In the post-rate briefing, RBA governor Michelle Bullock hinted that the tightening cycle may not be over yet, and that inflation remained too high for comfort.

Calls for mortgage health checks

Both the Mortgage and Finance Association of Australia (MFAA) and the Finance Brokers Association of Australia (FBAA) argued that the decision reinforces the importance of reviewing lending arrrangements.

MFAA CEO Anja Pannek said while many were hoping for cuts, a period of certainty would help borrowers track a more confident trajectory.

“Following significant interest rate movements over recent years, today's decision provides borrowers with an opportunity to assess their financial position and consider whether their current loan remains competitive,” Pannek said.

“While the cash rate has remained unchanged, competition among lenders remains strong and there may still be opportunities for borrowers to secure a better outcome through refinancing or repricing.”

Following market share surpassing 80 per cent, Pannek added that brokers would continue to play an important role in helping Australian navigate the world of lending.

“More than four in five Australians now choose a mortgage and finance broker when arranging a home loan because brokers provide choice, competition and personalised guidance.”

“The role of mortgage and finance brokers extends well beyond securing a competitive interest rate. They help clients understand their options, improve their financial literacy and make informed decisions based on their individual circumstances.”

Peter White AM, spokesperson for the FBAA, also urged brokers to encourage clients to review their lending arrangements, warning many borrowers could be vulnerable to "rate creep".

"Many Australians are unknowing victims of ‘rate creep’, where lenders raise rates for existing customers while offering discounted rates to new borrowers. This means you could be paying more in repayments than you should be," he said.

"It’s a competitive lending market and many borrowers are unaware they can approach their lender and ask for a rate reduction. If the lender won’t do this – and many will not as they assume you won’t leave – ask a mortgage broker to look at the market and assess your situation and the options available."

What's next?

The major banks' forecasts for this month's rate decision were broadly aligned, with all four predicting a hold at the June meeting.

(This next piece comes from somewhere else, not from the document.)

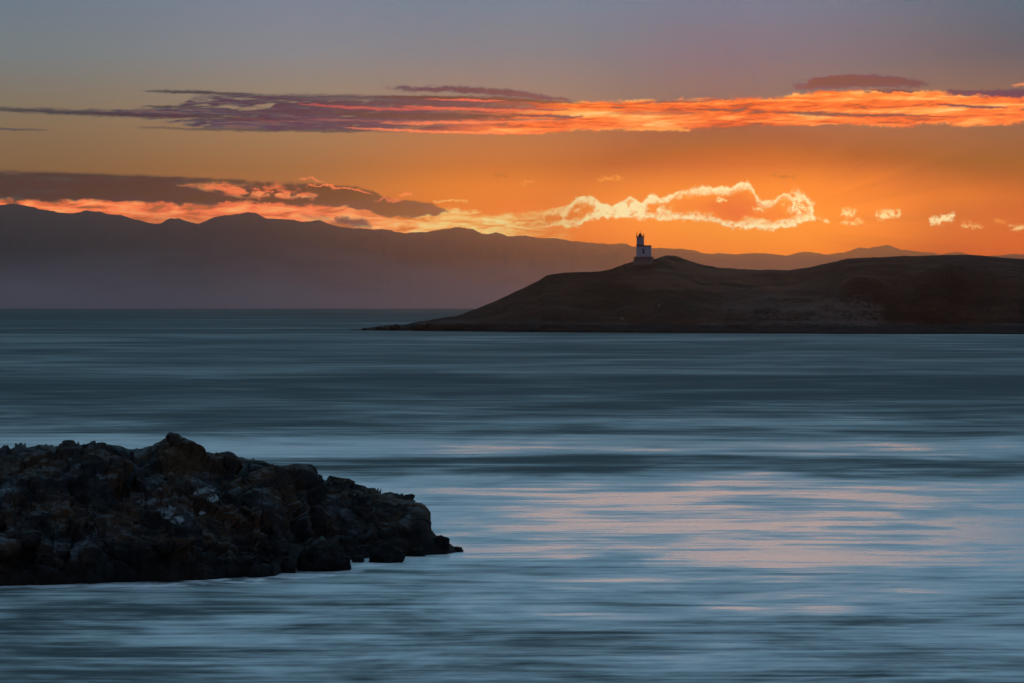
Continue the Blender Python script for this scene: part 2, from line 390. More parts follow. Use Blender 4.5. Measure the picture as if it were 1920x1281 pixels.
# ------------------------------------------------------------------ mesh helpers
def link(name, me, mat, parent=None):
    o = bpy.data.objects.new(name, me); COL.objects.link(o)
    if mat: me.materials.append(mat)
    if parent: o.parent = parent
    return o
def grid_mesh(name, X, Y, Z, smooth=True, wrap=False):
    n, m = X.shape
    co = np.stack([X, Y, Z], -1).reshape(-1, 3)
    i = np.arange(n*m).reshape(n, m)
    q = np.stack([i[:-1, :-1], i[:-1, 1:], i[1:, 1:], i[1:, :-1]], -1).reshape(-1, 4)
    me = bpy.data.meshes.new(name)
    me.vertices.add(len(co)); me.vertices.foreach_set('co', co.ravel())
    me.loops.add(q.size); me.loops.foreach_set('vertex_index', q.ravel().astype(np.int32))
    me.polygons.add(len(q)); me.polygons.foreach_set('loop_start', np.arange(0, q.size, 4, dtype=np.int32))
    me.update(calc_edges=True); me.validate()
    me.polygons.foreach_set('use_smooth', np.full(len(me.polygons), smooth))
    return me
def tag(o, label=None, cat=None, group=None, kind=None):
    if label: o['label'] = label
    if cat: o['category'] = cat
    if group: o['group'] = group
    if kind: o['kind'] = kind
    return o
def at(u, v, D): return ((u-960)/F*D, D, EYE + (VE-v)/F*D)
def shore_D(v): return EYE*F/(np.asarray(v, float)-VE)
def interp(u, pts):
    p = np.array(pts, float); return np.interp(u, p[:, 0], p[:, 1])

# ------------------------------------------------------------------ materials
def new_mat(name):
    m = bpy.data.materials.new(name); m.use_nodes = True; m.node_tree.nodes.clear()
    g = G(m.node_tree); out = g.n.new('ShaderNodeOutputMaterial')
    b = g.n.new('ShaderNodeBsdfPrincipled'); g.l.new(b.outputs[0], out.inputs[0])
    return m, g, b, out
def pos(g):
    n = g.n.new('ShaderNodeNewGeometry'); return E(g, n.outputs['Position'])
def bump(g, b, h, strength, dist):
    n = g.n.new('ShaderNodeBump'); n.inputs['Strength'].default_value = strength; n.inputs['Distance'].default_value = dist
    g.put(n.inputs['Height'], h); g.l.new(n.outputs[0], b.inputs['Normal'])

def water_material():
    m, g, b, out = new_mat('sea_water')
    p = pos(g); x, y, z = g.sep(p)
    # swell lines of a long exposure: drawn-out, finer near the shore
    D = y.max(40.0)
    L = g.math('LOGARITHM', D, 2.718281828)
    xa = x/D*22.0
    Lw = L + (g.noise(g.xyz(xa*.5, L*3.0, 2.0), 1, 3, .5) - .5)*.11 + (g.noise(g.xyz(xa*1.6, L*14.0, 5.0), 1, 3, .5) - .5)*.05                                    # streaks lengthen with distance as the swell fans out
    n1 = g.noise(g.xyz(xa*1.1, L*40.0 + g.noise(g.xyz(xa*.3, L*5.0, 3.0), 1, 2, .5)*5.0, 0.0), 1, 6, .66, .2) - .5
    n4 = g.noise(g.xyz(xa*.35, L*110.0, 14.0), 1, 3, .6, .1) - .5
    n2 = g.noise(g.xyz(x/16.0, y/7.0, 4.0), 1, 5, .6, .3) - .5
    n3 = g.noise(g.xyz(xa*.25, L*9.0, 9.0), 1, 3, .5, .2) - .5
    # slicks and ruffled lanes by distance
    slick = g.curve(Lw, [(4.6, .50), (4.8, .55), (4.95, .62), (5.08, .74), (5.16, .88), (5.3, .94), (5.44, .88), (5.52, .70), (5.57, .30), (5.62, .28), (5.66, .76), (5.74, .70), (5.85, .42),
                        (6.1, .30), (6.26, .12), (6.36, .14), (6.5, .40), (6.75, .28), (7.0, .34), (7.15, .44), (7.3, .10), (7.5, .20), (8.0, .02), (9.6, .0)], 4.6, 9.6, 0, 1)
    right = g.step(x/D, -.14, .05, -.22, .03)
    sl = slick + right*g.step(L, 5.7, 5.5) + n3*.6 + n1*.95 + n4*.55 + (g.noise(g.xyz(xa*.9, L*13.0, 22.0), 1, 4, .55, .6) - .5)*1.1 + n2*.6*g.step(L, 6.2, 5.0) + (g.noise(g.xyz(x/5.0, y/1.3, 30.0), 1, 5, .62, .4) - .5)*.75*g.step(L, 5.7, 4.9)
    sl = g.step(sl, 0, 1, 0, 1, smooth=False)
    b.inputs['Base Color'].default_value = (.006, .02, .03, 1)
    foam_sheen = g.step(sl, .2, 1.0)*g.step(L, 6.6, 5.2, .10, 1)  # foam smear plus silvery sky reflection, painted into the base colour
    g.put(b.inputs['Base Color'], g.mix(foam_sheen, (.004, .015, .023, 1), (.62, .72, .74, 1)))
    # pale wash where the swell breaks round the outcrop
    sh = g.curve(x, [(-40, 154), (-20, 154.5), (-14, 155.5), (-10, 158), (-7.8, 160), (-6.8, 163), (-5.6, 167), (-4.2, 171), (-2.6, 174), (-2, 176), (0, 180)], -40, 0, 140, 190)
    wd = g.noise(g.xyz(x/2.5, y/2.5, 6.0), 1, 5, .65, .5)
    wash = g.step(y - sh + (wd-.5)*5.0, -3.2, -.4)*g.step(y - sh, 4.0, 1.0)*g.step(x, -1.0, -3.0)*g.step(wd, .38, .62)*g.step(x, -22.0, -10.0, .35, 1.0)
    g.put(b.inputs['Base Color'], g.mix(wash*.95, g.mix(foam_sheen, (.004, .015, .023, 1), (.62, .72, .74, 1)), (.88, .92, .93, 1)))
    g.put(b.inputs['Roughness'], g.mixf(sl, .52, .27))
    b.inputs['IOR'].default_value = 1.33
    # slope of the time-averaged surface
    nc = g.noise(g.xyz(x/9.0, y/5.0, 1.0), 1, 4, .55, color=True)
    a_, b_, c_ = g.sep(nc)
    amp = g.mixf(sl, .16, .05)
    nx = (a_-.5)*.16
    ny = (b_-.5)*amp - g.mixf(sl, .30, .0)
    v = g.n.new('ShaderNodeVectorMath'); v.operation = 'NORMALIZE'; g.put(v.inputs[0], g.xyz(nx, ny, 1.0))
    g.l.new(v.outputs[0], b.inputs['Normal'])
    return m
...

What is less clear, however, is what the RBA will do at its next meeting on 10–11 August and beyond.

Australia and New Zealand Banking Group (ANZ) has forecast another hold in August, followed by an extended period of stable rates.

The bank then expects the cash rate to begin moving lower in the second half of 2027, forecasting two 25-basis-point cuts.

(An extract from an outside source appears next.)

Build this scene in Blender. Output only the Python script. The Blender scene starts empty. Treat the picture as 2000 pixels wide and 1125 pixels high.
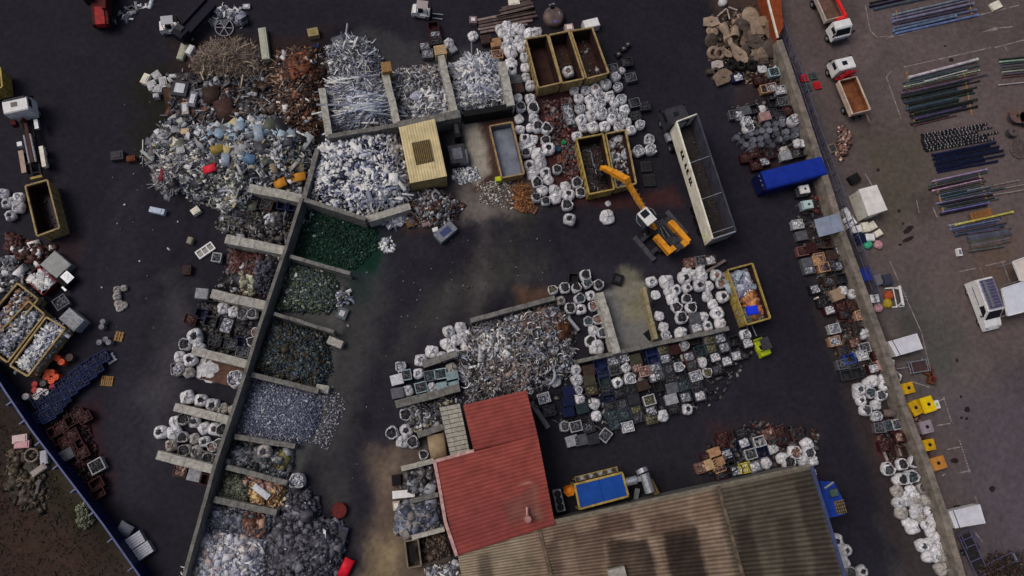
import bpy, math, random
import numpy as np
from mathutils import Vector, Matrix
random.seed(7); RNG = np.random.default_rng(11)
scn = bpy.context.scene; COL = scn.collection
PI = math.pi; R = math.radians
# ------------------------------------------------------------------ camera
FPX, CAMH = 1400.0, 76.0
TX, TY = math.atan(318/FPX), -math.atan(100/FPX)
cam = bpy.data.cameras.new('camera'); camo = bpy.data.objects.new('camera', cam); COL.objects.link(camo)
cam.sensor_width = 36; cam.lens = 36*FPX/2000; cam.clip_end = 3000; cam.clip_start = .5
camo.location = (0, 0, CAMH)
RM = Matrix.Rotation(TX, 3, 'X') @ Matrix.Rotation(TY, 3, 'Y')
camo.rotation_euler = RM.to_euler(); scn.camera = camo
def P(px, py, h=0.0):
    """the point at height h that the photograph shows at pixel (px, py)"""
    d = RM @ Vector(((px-1000)/FPX, -(py-562.5)/FPX, -1))
    t = (h-CAMH)/d.z
    return Vector((d.x*t, d.y*t, h))
def Pn(pts, h=0.0): return [P(x, y, h) for x, y in pts]
def ang(a, b, h=0.0):
    p, q = P(a[0], a[1], h), P(b[0], b[1], h); return math.atan2(q.y-p.y, q.x-p.x)
def dist(a, b, h=0.0): return (P(a[0], a[1], h)-P(b[0], b[1], h)).length
# ------------------------------------------------------------------ colours / materials
KALB = 1.6
def lin(v):
    v /= 255.; return v/12.92 if v <= .04045 else ((v+.055)/1.055)**2.4
def C(r, g, b, k=1.0): return tuple(min(.86, lin(x)*KALB*k) for x in (r, g, b))
MATS = {}
def mat(name, col, rough=.7, metal=0., var=.18, scale=3., col2=None, rnd=.0, bump=0., bscale=8., spots=None):
    """principled surface with noise-driven wear between col and col2, per-object tone and optional bump"""
    if name in MATS: return MATS[name]
    m = bpy.data.materials.new(name); m.use_nodes = True; MATS[name] = m
    nt = m.node_tree; nd = nt.nodes; lk = nt.links
    b = nd['Principled BSDF']; b.inputs['Roughness'].default_value = rough; b.inputs['Metallic'].default_value = metal; b.inputs['Specular IOR Level'].default_value = .5 if rough < .3 else .16
    tc = nd.new('ShaderNodeTexCoord')
    nz = nd.new('ShaderNodeTexNoise'); nz.inputs['Scale'].default_value = scale; nz.inputs['Detail'].default_value = 5; nz.inputs['Roughness'].default_value = .65
    lk.new(tc.outputs['Object'], nz.inputs['Vector'])
    rp = nd.new('ShaderNodeValToRGB'); lk.new(nz.outputs['Fac'], rp.inputs['Fac'])
    c2 = col2 if col2 else tuple(c*(1-var*1.6) for c in col)
    rp.color_ramp.elements[0].position = .34; rp.color_ramp.elements[1].position = .64
    rp.color_ramp.elements[0].color = (*c2, 1); rp.color_ramp.elements[1].color = (*col, 1)
    out = rp.outputs['Color']
    if rnd:
        oi = nd.new('ShaderNodeObjectInfo'); mr = nd.new('ShaderNodeMapRange')
        mr.inputs[3].default_value = 1-rnd; mr.inputs[4].default_value = 1+rnd*.5
        lk.new(oi.outputs['Random'], mr.inputs[0])
        mx = nd.new('ShaderNodeVectorMath'); mx.operation = 'SCALE'
        lk.new(out, mx.inputs[0]); lk.new(mr.outputs[0], mx.inputs['Scale']); out = mx.outputs[0]
    lk.new(out, b.inputs['Base Color'])
    if bump:
        n2 = nd.new('ShaderNodeTexNoise'); n2.inputs['Scale'].default_value = bscale; n2.inputs['Detail'].default_value = 4
        lk.new(tc.outputs['Object'], n2.inputs['Vector'])
        bp = nd.new('ShaderNodeBump'); bp.inputs['Strength'].default_value = bump; bp.inputs['Distance'].default_value = .06
        lk.new(n2.outputs['Fac'], bp.inputs['Height']); lk.new(bp.outputs['Normal'], b.inputs['Normal'])
    return m
def attr_mat(name, rough=.55, metal=0., nscale=6., namt=.35, spec=.22):
    """surface whose base colour is the piece colour stored on the mesh, dirtied by noise"""
    if name in MATS: return MATS[name]
    m = bpy.data.materials.new(name); m.use_nodes = True; MATS[name] = m
    nt = m.node_tree; nd = nt.nodes; lk = nt.links
    b = nd['Principled BSDF']; b.inputs['Roughness'].default_value = rough; b.inputs['Metallic'].default_value = metal; b.inputs['Specular IOR Level'].default_value = spec
    at = nd.new('ShaderNodeAttribute'); at.attribute_name = 'piece'
    tc = nd.new('ShaderNodeTexCoord')
    nz = nd.new('ShaderNodeTexNoise'); nz.inputs['Scale'].default_value = nscale; nz.inputs['Detail'].default_value = 6; nz.inputs['Roughness'].default_value = .7
    lk.new(tc.outputs['Object'], nz.inputs['Vector'])
    mr = nd.new('ShaderNodeMapRange'); mr.inputs[1].default_value = .3; mr.inputs[2].default_value = .7
    mr.inputs[3].default_value = 1-namt; mr.inputs[4].default_value = 1+namt*.6
    lk.new(nz.outputs['Fac'], mr.inputs[0])
    mx = nd.new('ShaderNodeVectorMath'); mx.operation = 'SCALE'
    lk.new(at.outputs['Color'], mx.inputs[0]); lk.new(mr.outputs[0], mx.inputs['Scale'])
    lk.new(mx.outputs[0], b.inputs['Base Color'])
    return m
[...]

Economists at Commonwealth Bank of Australia (CBA) have also forecast the cash rate to remain unchanged for an extended period before two cuts in May and August 2027.

Westpac remains the most hawkish of the major banks for the remainder of this year.

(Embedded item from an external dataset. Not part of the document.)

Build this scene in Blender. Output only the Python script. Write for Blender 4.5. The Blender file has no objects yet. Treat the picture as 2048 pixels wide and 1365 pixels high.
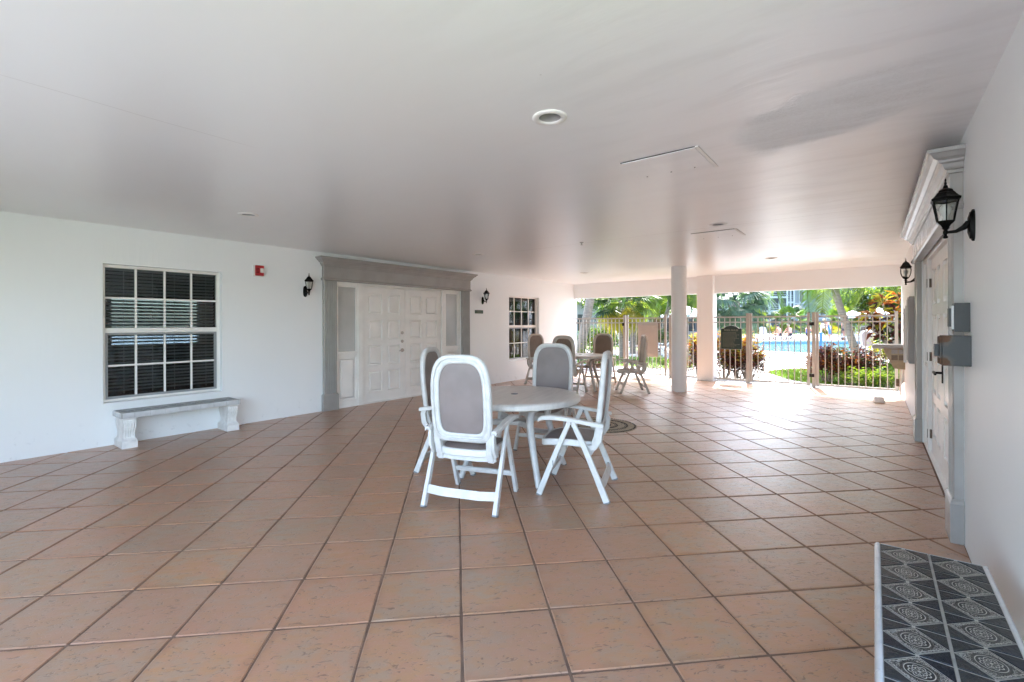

"The RBA faces a difficult set of trade-offs in its near-term monetary policy decisions. As well as the more benign developments in energy prices and the conflict more broadly, some domestic data releases have been softer than generally expected," the bank said.

As a result, Westpac has forecast two further rate hikes at the August and September meetings.

Having initially been the only major bank forecasting a hike at the next meeting, NAB revised its outlook on 9 June, stating that the cash rate has likely reached the peak of the tightening cycle.

"The next move in the cash rate is likely to be down, but the timing is uncertain. To reflect shifting risks to the RBA outlook, we have brought forward our expected easing cycle from the second half of 2027 to the second quarter of 2027, which would see the cash rate end 2027 at 3.6 per cent," the bank said.